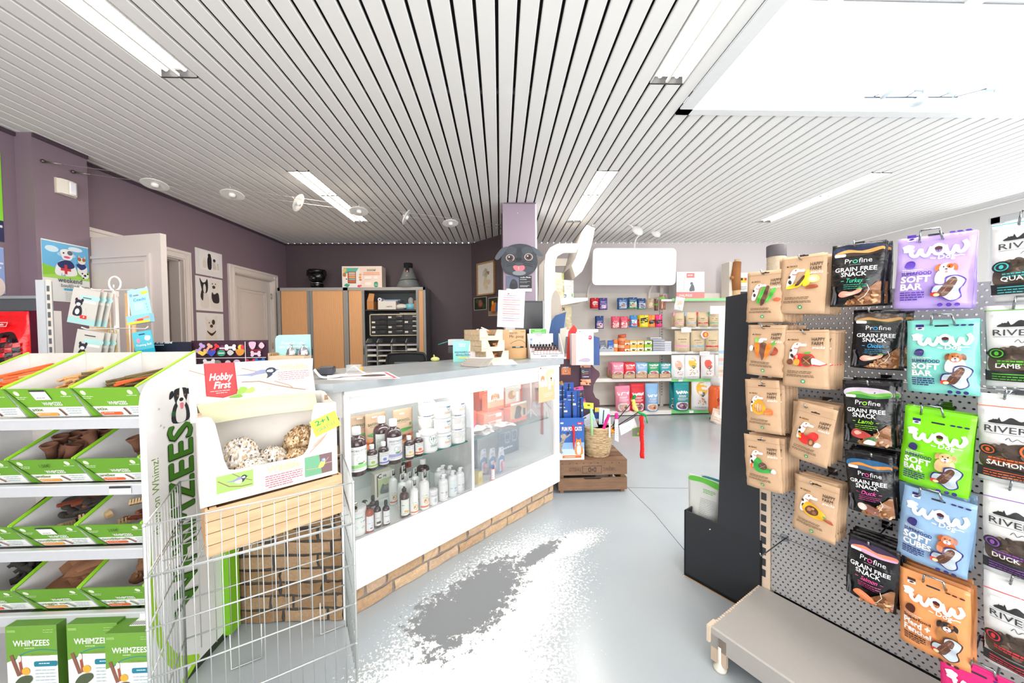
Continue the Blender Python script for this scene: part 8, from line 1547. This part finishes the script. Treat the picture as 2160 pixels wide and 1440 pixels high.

---

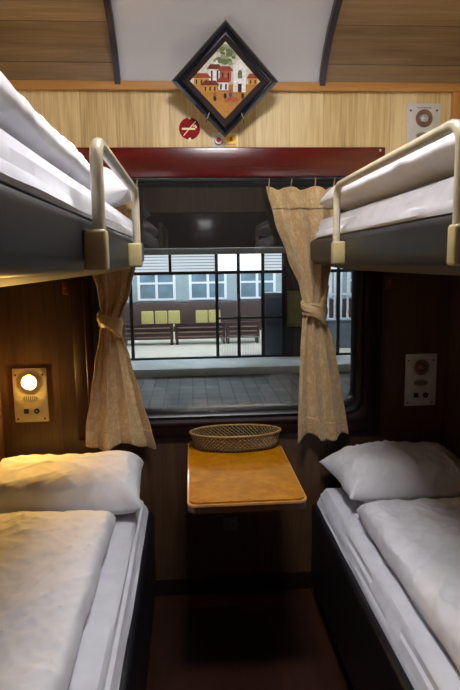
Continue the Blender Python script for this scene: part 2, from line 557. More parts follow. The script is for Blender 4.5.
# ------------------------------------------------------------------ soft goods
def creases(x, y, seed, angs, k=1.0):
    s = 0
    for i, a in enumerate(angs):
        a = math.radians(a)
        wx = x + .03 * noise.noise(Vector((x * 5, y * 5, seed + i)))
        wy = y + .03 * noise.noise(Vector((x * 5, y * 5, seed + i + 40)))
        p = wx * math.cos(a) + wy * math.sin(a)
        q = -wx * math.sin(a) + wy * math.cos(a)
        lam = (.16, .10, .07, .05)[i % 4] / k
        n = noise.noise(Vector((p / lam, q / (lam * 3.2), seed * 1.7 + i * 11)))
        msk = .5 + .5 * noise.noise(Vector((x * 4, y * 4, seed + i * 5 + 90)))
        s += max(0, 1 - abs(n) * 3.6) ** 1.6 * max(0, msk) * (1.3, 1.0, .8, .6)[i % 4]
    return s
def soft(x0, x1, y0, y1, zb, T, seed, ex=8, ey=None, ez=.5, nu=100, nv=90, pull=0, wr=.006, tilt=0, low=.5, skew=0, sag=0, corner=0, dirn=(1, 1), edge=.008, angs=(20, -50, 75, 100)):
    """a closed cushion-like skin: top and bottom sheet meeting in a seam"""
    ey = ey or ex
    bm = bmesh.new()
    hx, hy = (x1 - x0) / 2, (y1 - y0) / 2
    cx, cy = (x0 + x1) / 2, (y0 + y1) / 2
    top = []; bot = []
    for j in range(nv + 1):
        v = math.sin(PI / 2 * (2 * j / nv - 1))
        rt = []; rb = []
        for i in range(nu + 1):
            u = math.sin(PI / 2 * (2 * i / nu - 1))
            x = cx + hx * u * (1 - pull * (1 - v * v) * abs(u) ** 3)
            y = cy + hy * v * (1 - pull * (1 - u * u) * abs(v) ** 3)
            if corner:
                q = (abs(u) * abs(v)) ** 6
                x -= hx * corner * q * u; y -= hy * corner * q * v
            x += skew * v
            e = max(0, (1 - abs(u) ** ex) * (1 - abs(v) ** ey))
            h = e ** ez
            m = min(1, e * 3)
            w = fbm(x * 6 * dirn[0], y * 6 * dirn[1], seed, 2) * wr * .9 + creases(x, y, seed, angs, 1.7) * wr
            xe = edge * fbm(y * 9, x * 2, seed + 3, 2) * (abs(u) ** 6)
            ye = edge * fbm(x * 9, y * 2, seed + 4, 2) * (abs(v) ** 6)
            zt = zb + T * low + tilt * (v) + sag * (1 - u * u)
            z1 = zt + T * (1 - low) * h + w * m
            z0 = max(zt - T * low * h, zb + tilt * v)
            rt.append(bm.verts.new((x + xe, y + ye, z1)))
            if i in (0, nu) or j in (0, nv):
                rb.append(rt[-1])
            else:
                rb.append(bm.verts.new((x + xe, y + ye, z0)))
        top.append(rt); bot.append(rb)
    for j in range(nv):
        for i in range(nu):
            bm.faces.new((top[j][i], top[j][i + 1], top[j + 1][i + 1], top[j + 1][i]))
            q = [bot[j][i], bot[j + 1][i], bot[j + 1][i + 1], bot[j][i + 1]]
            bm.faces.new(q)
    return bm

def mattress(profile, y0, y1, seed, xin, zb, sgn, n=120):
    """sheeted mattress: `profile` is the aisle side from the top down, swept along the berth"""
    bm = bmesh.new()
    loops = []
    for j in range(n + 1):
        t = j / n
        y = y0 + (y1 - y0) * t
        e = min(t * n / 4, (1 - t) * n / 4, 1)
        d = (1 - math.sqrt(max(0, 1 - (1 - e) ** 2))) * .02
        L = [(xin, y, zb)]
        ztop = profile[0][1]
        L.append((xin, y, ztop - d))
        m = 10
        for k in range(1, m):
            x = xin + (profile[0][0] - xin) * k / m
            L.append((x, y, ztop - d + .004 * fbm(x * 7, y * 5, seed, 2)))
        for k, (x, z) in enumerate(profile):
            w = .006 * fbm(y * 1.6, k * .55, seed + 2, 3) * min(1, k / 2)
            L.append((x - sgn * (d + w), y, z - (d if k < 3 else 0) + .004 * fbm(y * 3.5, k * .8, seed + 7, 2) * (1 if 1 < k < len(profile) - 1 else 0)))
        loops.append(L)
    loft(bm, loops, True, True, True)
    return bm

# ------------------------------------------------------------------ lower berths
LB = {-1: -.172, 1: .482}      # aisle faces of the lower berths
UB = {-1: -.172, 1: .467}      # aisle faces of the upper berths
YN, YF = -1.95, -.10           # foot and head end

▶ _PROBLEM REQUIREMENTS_
All lines that include "Python" are to be gathered and copied.

▶ _CORRECT ANSWER_
Continue the Blender Python script for this scene: part 8, from line 1547. This part finishes the script. Treat the picture as 2160 pixels wide and 1440 pixels high.
Continue the Blender Python script for this scene: part 2, from line 557. More parts follow. The script is for Blender 4.5.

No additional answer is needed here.